--- START OF COLLECTED DATA ---

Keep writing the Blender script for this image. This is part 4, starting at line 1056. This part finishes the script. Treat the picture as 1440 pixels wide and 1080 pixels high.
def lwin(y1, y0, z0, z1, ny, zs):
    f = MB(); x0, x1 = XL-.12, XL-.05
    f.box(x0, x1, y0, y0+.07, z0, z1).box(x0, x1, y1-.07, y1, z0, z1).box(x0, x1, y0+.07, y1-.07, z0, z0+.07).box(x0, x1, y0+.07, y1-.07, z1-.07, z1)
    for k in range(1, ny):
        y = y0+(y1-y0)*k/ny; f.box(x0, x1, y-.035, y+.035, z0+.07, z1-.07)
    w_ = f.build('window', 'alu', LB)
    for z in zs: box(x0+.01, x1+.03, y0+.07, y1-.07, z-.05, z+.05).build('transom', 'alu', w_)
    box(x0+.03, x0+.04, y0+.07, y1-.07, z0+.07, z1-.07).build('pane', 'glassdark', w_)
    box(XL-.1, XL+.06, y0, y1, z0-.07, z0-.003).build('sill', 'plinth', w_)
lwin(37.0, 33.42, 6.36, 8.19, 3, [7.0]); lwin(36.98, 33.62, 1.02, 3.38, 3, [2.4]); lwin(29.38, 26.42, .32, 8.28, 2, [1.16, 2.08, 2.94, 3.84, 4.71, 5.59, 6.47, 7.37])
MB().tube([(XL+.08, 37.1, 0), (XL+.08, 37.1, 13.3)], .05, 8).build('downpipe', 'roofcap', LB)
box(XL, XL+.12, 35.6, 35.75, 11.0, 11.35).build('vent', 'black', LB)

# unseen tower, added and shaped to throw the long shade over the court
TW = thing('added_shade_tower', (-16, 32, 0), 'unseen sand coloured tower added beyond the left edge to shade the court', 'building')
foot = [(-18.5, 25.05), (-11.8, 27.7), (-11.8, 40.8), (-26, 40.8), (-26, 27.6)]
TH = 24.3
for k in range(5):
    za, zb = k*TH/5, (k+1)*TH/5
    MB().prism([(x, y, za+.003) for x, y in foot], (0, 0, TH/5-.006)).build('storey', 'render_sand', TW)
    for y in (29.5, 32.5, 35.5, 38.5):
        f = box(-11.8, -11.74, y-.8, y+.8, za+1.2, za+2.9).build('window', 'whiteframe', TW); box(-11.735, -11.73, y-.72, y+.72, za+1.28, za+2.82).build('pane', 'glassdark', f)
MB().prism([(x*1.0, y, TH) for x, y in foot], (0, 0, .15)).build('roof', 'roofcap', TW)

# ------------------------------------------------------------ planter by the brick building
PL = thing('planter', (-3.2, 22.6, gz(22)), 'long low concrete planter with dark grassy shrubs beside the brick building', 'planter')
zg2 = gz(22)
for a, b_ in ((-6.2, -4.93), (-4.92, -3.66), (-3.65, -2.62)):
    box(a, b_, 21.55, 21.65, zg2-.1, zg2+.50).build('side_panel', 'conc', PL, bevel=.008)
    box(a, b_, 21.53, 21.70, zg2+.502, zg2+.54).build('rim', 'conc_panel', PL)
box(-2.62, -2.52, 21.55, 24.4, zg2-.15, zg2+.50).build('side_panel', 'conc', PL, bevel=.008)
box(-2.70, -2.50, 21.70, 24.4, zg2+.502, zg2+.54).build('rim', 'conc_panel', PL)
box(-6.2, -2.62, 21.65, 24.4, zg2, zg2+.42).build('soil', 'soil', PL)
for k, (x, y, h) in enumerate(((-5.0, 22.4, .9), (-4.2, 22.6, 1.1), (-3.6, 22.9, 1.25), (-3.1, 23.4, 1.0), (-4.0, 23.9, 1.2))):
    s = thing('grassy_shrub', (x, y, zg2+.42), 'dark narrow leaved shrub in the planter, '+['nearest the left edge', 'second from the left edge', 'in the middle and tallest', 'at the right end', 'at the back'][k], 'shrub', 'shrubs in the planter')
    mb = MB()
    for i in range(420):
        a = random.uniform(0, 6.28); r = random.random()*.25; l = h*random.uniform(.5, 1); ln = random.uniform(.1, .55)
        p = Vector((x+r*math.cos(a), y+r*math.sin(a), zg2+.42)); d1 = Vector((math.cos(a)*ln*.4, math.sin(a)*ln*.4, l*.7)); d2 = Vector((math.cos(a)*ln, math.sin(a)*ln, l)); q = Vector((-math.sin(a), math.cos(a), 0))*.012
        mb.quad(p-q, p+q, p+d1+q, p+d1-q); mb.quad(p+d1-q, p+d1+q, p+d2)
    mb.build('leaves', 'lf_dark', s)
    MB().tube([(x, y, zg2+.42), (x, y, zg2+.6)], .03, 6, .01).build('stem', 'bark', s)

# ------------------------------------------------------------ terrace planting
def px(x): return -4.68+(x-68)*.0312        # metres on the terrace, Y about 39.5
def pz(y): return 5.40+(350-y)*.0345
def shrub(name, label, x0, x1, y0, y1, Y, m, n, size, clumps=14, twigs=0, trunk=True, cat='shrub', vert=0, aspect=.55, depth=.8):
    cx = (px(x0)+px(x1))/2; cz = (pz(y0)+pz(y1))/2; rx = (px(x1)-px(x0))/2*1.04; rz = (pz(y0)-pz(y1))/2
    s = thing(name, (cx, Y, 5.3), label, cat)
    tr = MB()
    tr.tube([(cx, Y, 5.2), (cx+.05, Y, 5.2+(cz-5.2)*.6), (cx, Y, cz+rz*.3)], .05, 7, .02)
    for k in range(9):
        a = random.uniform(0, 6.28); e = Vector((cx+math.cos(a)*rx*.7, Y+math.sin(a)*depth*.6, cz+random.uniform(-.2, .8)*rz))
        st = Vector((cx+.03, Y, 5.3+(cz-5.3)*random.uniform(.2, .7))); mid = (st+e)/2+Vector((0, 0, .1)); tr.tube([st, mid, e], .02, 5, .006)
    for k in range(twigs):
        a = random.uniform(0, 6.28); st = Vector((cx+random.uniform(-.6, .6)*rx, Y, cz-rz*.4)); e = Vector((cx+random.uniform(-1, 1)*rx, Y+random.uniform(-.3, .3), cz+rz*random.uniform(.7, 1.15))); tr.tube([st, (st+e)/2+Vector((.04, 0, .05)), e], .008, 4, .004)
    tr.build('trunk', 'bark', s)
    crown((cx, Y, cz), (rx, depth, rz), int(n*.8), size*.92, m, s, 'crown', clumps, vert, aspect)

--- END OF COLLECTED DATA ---

EXERCISE INSTRUCTIONS:
Write down again the exact lines running from the beginning of the data to the line containing "MB().prism([(x*1.0, y, TH)", with both ends included.

TASK RESULT:
Keep writing the Blender script for this image. This is part 4, starting at line 1056. This part finishes the script. Treat the picture as 1440 pixels wide and 1080 pixels high.
def lwin(y1, y0, z0, z1, ny, zs):
    f = MB(); x0, x1 = XL-.12, XL-.05
    f.box(x0, x1, y0, y0+.07, z0, z1).box(x0, x1, y1-.07, y1, z0, z1).box(x0, x1, y0+.07, y1-.07, z0, z0+.07).box(x0, x1, y0+.07, y1-.07, z1-.07, z1)
    for k in range(1, ny):
        y = y0+(y1-y0)*k/ny; f.box(x0, x1, y-.035, y+.035, z0+.07, z1-.07)
    w_ = f.build('window', 'alu', LB)
    for z in zs: box(x0+.01, x1+.03, y0+.07, y1-.07, z-.05, z+.05).build('transom', 'alu', w_)
    box(x0+.03, x0+.04, y0+.07, y1-.07, z0+.07, z1-.07).build('pane', 'glassdark', w_)
    box(XL-.1, XL+.06, y0, y1, z0-.07, z0-.003).build('sill', 'plinth', w_)
lwin(37.0, 33.42, 6.36, 8.19, 3, [7.0]); lwin(36.98, 33.62, 1.02, 3.38, 3, [2.4]); lwin(29.38, 26.42, .32, 8.28, 2, [1.16, 2.08, 2.94, 3.84, 4.71, 5.59, 6.47, 7.37])
MB().tube([(XL+.08, 37.1, 0), (XL+.08, 37.1, 13.3)], .05, 8).build('downpipe', 'roofcap', LB)
box(XL, XL+.12, 35.6, 35.75, 11.0, 11.35).build('vent', 'black', LB)

# unseen tower, added and shaped to throw the long shade over the court
TW = thing('added_shade_tower', (-16, 32, 0), 'unseen sand coloured tower added beyond the left edge to shade the court', 'building')
foot = [(-18.5, 25.05), (-11.8, 27.7), (-11.8, 40.8), (-26, 40.8), (-26, 27.6)]
TH = 24.3
for k in range(5):
    za, zb = k*TH/5, (k+1)*TH/5
    MB().prism([(x, y, za+.003) for x, y in foot], (0, 0, TH/5-.006)).build('storey', 'render_sand', TW)
    for y in (29.5, 32.5, 35.5, 38.5):
        f = box(-11.8, -11.74, y-.8, y+.8, za+1.2, za+2.9).build('window', 'whiteframe', TW); box(-11.735, -11.73, y-.72, y+.72, za+1.28, za+2.82).build('pane', 'glassdark', f)
MB().prism([(x*1.0, y, TH) for x, y in foot], (0, 0, .15)).build('roof', 'roofcap', TW)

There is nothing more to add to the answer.